Quote the lines exactly, starting with the line that contains "hem=(.012, .885, .022))" and ending with the line that contains "(.010, .060, .27, 1), .15)", and leave out all other lines.

--- Start of Data shown ---

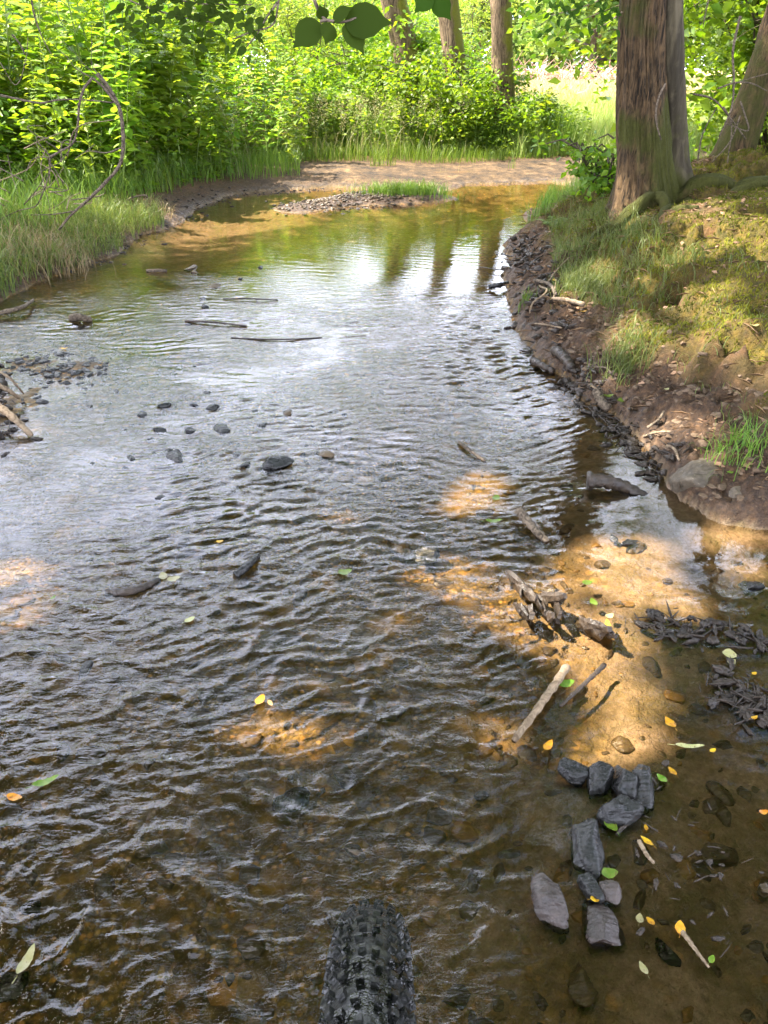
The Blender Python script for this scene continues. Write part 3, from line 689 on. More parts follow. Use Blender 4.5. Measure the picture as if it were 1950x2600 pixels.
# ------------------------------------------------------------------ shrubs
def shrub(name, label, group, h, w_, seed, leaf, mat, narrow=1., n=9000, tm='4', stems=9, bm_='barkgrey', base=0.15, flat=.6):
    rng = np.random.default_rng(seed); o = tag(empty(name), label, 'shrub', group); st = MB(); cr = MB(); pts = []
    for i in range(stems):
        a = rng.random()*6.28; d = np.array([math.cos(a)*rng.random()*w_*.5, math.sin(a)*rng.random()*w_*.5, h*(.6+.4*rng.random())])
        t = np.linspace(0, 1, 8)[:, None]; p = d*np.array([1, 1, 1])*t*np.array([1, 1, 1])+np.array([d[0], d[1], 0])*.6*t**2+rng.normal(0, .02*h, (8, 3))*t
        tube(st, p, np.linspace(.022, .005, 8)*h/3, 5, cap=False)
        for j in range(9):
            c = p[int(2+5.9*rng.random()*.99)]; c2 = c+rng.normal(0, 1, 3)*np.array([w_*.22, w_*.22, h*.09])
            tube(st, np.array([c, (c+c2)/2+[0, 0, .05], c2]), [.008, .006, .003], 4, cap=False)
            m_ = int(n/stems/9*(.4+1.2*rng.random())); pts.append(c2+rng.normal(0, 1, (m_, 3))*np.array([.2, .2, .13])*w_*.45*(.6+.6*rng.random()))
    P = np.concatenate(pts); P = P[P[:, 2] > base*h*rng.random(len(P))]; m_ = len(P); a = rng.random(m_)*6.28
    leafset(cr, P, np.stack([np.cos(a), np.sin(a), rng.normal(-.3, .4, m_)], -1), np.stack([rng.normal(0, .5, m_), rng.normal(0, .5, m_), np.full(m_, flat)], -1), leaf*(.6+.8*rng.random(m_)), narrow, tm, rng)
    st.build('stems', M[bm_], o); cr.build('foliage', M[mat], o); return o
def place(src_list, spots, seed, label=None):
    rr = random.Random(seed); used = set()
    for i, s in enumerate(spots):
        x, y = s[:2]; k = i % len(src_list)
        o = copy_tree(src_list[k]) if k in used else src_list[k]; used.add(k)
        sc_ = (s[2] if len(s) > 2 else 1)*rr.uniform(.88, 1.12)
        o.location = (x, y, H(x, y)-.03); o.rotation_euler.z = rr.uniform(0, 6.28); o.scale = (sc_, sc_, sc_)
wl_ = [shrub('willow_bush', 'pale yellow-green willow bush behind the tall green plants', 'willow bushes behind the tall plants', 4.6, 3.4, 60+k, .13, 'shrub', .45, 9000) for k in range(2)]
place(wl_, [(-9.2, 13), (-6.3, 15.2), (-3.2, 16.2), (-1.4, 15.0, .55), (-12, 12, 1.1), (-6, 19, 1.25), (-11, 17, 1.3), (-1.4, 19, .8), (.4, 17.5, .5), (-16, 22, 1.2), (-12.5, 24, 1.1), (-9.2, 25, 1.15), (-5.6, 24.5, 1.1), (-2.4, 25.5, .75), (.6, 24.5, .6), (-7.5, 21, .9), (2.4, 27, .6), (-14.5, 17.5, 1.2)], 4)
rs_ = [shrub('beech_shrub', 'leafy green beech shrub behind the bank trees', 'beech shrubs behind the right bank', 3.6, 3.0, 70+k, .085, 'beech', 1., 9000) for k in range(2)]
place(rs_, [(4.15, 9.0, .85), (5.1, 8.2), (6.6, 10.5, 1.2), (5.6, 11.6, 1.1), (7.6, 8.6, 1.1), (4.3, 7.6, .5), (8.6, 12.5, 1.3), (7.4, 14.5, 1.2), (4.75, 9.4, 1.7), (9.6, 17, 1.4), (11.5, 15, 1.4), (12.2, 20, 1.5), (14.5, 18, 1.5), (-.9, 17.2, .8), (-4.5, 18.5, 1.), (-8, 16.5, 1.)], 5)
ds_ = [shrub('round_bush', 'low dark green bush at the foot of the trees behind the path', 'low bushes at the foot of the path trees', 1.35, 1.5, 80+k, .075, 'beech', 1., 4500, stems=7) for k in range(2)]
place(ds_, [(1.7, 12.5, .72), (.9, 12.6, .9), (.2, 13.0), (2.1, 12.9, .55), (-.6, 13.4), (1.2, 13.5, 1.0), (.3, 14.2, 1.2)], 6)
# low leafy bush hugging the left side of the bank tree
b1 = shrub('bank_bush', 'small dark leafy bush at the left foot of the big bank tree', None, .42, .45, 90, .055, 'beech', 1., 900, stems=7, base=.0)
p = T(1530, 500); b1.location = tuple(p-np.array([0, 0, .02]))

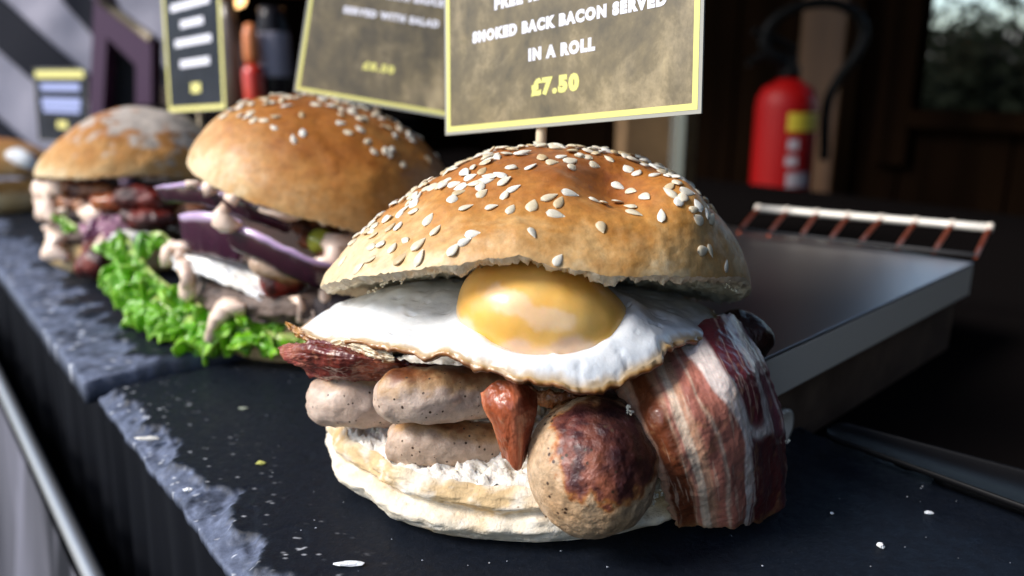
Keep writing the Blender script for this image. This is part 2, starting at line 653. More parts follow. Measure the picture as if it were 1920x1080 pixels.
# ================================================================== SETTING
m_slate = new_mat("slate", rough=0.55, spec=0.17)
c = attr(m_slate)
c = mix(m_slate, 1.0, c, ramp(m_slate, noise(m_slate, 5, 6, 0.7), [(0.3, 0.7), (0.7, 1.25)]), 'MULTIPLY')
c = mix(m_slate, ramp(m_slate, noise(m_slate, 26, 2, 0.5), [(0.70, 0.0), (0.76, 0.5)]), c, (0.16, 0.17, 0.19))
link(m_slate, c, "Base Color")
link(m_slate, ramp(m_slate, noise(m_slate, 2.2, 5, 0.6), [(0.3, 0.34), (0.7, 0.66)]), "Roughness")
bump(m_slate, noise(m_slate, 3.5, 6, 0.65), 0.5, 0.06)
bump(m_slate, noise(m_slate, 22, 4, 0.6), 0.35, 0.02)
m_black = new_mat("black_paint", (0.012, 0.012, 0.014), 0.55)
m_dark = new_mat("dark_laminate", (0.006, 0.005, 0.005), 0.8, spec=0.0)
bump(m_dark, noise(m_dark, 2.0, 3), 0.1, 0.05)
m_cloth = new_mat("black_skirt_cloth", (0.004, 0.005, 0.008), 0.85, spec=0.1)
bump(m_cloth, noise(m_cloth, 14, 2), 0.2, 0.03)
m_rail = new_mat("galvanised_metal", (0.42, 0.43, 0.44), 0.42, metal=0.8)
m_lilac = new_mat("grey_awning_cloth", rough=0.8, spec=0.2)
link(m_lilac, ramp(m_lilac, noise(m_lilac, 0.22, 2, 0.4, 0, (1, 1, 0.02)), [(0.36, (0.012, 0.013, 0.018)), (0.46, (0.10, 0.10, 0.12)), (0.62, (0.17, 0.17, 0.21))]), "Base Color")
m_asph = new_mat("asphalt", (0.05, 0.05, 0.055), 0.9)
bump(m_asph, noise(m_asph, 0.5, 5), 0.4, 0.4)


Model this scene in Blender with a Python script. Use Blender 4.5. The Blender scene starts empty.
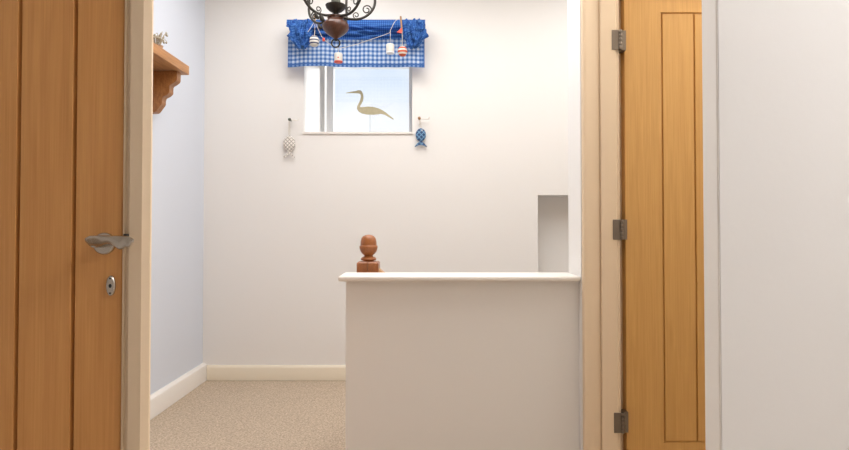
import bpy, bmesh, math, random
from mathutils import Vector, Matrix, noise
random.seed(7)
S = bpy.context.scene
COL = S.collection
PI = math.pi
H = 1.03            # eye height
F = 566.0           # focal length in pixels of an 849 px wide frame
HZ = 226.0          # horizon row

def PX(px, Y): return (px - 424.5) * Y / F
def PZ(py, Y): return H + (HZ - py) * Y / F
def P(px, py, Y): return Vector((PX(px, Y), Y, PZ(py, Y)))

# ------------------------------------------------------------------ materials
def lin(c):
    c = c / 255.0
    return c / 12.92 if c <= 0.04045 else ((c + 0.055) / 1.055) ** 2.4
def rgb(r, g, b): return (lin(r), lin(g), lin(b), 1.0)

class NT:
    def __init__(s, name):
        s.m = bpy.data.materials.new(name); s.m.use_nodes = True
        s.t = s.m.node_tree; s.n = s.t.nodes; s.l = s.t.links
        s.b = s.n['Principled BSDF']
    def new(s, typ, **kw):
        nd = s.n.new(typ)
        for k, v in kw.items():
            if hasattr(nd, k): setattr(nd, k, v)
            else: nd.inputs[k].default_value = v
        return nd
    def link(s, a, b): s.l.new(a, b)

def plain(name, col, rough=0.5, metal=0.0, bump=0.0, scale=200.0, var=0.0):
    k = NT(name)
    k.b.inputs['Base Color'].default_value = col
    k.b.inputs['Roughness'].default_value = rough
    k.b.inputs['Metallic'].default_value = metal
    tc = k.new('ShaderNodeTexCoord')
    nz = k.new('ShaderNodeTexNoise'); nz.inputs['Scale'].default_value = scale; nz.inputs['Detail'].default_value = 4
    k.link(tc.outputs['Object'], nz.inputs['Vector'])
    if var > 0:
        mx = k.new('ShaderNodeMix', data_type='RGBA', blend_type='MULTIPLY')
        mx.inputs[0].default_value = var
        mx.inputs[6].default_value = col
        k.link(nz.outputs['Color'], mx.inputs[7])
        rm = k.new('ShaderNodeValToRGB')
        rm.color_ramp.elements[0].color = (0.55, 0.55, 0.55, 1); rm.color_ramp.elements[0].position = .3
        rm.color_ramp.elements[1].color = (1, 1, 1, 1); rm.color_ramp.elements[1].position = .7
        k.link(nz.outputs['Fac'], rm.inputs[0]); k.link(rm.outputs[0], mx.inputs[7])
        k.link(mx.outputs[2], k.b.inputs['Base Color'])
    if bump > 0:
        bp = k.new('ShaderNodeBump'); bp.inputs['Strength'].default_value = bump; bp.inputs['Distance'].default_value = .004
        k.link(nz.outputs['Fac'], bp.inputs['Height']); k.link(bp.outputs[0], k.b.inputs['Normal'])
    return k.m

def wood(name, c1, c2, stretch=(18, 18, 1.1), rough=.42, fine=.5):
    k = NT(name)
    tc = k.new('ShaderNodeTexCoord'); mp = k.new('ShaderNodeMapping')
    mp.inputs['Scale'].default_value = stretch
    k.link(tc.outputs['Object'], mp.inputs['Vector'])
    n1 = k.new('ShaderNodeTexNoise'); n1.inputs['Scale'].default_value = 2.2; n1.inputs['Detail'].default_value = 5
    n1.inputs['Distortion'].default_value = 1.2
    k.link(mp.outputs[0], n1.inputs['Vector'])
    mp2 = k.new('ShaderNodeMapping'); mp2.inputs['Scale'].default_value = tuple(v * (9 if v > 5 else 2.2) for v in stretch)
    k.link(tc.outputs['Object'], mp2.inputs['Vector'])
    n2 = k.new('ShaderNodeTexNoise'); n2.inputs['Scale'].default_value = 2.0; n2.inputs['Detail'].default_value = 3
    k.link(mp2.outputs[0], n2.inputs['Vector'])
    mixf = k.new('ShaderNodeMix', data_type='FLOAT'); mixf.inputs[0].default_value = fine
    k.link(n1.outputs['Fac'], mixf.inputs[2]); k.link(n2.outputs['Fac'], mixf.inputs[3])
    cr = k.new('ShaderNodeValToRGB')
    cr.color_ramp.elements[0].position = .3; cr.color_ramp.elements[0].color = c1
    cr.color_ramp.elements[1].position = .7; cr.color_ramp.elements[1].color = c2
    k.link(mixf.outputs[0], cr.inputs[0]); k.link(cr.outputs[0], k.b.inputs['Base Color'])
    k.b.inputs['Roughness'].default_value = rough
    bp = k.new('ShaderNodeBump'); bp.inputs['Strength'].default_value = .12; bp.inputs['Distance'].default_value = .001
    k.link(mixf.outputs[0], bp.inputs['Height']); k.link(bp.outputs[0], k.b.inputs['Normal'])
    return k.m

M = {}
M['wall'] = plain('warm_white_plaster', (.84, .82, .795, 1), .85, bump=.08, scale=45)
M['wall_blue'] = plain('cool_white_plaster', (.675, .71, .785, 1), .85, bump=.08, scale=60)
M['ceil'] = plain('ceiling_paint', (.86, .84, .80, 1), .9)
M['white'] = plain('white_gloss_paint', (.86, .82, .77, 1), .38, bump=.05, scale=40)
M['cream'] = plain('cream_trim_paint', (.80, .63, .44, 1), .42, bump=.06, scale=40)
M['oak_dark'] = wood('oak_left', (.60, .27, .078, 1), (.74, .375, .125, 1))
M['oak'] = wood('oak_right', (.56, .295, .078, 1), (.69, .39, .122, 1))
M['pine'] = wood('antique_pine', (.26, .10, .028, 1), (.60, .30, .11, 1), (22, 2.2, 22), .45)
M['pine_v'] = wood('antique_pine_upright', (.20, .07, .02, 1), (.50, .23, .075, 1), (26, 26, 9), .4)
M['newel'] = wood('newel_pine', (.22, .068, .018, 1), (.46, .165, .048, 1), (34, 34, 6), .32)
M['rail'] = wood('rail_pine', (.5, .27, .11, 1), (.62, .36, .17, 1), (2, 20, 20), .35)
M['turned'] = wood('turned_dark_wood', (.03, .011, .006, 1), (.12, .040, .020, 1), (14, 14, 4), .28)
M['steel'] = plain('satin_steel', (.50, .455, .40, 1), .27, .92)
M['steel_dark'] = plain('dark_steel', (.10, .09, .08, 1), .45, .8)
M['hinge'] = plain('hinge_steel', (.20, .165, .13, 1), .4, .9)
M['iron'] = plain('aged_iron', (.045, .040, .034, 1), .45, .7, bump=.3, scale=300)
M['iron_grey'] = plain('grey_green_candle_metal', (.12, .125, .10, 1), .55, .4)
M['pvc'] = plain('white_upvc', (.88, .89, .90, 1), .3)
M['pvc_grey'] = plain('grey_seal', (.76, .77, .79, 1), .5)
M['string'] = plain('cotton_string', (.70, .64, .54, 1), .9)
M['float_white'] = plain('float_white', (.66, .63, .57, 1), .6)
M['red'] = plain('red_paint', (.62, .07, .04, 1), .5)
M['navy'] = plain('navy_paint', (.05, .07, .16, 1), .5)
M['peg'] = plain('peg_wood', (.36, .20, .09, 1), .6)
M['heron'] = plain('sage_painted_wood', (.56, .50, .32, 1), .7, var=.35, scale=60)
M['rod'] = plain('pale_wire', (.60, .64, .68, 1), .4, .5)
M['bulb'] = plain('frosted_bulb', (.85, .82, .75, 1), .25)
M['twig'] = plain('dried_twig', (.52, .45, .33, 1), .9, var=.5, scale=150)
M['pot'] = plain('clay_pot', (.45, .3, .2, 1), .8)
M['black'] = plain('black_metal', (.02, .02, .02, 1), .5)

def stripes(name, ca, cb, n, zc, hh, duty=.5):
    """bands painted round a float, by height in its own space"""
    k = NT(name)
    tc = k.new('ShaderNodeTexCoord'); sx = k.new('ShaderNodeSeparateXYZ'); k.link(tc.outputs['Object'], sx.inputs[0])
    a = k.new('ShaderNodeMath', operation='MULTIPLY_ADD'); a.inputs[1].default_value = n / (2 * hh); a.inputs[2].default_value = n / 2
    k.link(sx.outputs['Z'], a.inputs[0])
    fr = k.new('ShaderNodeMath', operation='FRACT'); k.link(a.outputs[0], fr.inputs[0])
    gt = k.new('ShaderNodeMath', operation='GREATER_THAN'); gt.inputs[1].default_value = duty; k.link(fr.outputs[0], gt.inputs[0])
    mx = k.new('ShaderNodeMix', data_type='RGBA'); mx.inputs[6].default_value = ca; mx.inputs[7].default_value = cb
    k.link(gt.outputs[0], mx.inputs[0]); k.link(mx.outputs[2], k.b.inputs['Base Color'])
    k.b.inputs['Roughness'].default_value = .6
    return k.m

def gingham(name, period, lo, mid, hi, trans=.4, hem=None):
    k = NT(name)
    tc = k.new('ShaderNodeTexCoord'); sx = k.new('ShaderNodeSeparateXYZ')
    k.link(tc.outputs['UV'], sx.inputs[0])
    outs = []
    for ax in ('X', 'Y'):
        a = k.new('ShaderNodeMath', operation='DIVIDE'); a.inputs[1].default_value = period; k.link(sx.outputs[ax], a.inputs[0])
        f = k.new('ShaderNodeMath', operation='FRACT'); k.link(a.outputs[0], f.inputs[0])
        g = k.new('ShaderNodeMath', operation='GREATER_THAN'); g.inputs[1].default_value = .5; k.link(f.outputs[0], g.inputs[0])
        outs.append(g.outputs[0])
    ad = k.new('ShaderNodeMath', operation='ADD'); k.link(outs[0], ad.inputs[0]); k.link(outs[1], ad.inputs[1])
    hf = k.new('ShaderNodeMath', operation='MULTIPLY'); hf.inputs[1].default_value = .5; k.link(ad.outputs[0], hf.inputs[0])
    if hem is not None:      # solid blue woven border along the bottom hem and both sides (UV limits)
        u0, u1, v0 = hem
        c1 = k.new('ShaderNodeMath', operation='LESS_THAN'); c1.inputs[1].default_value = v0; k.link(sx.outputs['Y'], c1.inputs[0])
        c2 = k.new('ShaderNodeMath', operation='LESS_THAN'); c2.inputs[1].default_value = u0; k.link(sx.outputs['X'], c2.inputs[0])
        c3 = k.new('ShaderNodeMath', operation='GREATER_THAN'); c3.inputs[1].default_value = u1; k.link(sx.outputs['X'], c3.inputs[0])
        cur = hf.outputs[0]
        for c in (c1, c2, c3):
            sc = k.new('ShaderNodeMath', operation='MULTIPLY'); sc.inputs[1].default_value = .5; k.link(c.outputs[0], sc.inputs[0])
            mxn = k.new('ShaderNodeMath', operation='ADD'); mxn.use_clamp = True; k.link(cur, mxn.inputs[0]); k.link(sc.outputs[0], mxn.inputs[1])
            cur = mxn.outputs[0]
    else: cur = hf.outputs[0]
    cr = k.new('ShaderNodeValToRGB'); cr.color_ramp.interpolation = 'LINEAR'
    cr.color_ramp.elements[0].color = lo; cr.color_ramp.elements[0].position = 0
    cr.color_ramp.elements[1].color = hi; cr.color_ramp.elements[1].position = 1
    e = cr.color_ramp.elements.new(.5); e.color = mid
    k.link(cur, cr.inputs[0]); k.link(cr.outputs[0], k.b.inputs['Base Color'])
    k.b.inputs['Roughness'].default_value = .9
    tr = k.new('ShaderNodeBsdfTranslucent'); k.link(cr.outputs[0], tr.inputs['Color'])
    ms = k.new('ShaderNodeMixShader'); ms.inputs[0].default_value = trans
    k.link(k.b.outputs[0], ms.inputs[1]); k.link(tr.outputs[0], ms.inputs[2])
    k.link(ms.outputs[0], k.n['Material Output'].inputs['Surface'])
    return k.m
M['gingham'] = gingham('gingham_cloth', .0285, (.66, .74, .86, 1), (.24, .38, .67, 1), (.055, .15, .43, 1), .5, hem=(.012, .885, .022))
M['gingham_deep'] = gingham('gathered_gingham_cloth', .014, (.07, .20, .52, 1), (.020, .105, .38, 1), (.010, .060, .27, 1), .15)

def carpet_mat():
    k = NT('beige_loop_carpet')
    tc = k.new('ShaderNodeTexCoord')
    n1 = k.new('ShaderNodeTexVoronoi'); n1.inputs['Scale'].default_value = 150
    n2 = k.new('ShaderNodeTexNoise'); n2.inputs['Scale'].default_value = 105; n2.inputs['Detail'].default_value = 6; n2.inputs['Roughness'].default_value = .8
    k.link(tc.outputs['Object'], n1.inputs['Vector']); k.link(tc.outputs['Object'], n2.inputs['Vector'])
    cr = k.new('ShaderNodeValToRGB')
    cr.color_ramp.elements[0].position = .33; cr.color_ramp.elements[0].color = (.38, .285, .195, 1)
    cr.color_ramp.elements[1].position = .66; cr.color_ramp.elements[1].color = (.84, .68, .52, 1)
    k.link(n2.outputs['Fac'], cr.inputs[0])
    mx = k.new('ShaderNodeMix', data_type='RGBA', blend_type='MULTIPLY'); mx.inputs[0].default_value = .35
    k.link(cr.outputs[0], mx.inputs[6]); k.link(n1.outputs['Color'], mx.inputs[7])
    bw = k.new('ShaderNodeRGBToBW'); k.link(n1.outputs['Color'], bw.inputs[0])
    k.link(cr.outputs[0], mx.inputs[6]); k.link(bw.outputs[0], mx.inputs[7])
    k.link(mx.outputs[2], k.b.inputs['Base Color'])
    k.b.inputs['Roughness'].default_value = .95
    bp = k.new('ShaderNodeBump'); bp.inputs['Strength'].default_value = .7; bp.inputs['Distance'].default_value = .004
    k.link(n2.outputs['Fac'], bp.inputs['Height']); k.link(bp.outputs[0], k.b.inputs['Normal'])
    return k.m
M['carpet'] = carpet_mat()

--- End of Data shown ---

• _Full solution_:
M['gingham'] = gingham('gingham_cloth', .0285, (.66, .74, .86, 1), (.24, .38, .67, 1), (.055, .15, .43, 1), .5, hem=(.012, .885, .022))
M['gingham_deep'] = gingham('gathered_gingham_cloth', .014, (.07, .20, .52, 1), (.020, .105, .38, 1), (.010, .060, .27, 1), .15)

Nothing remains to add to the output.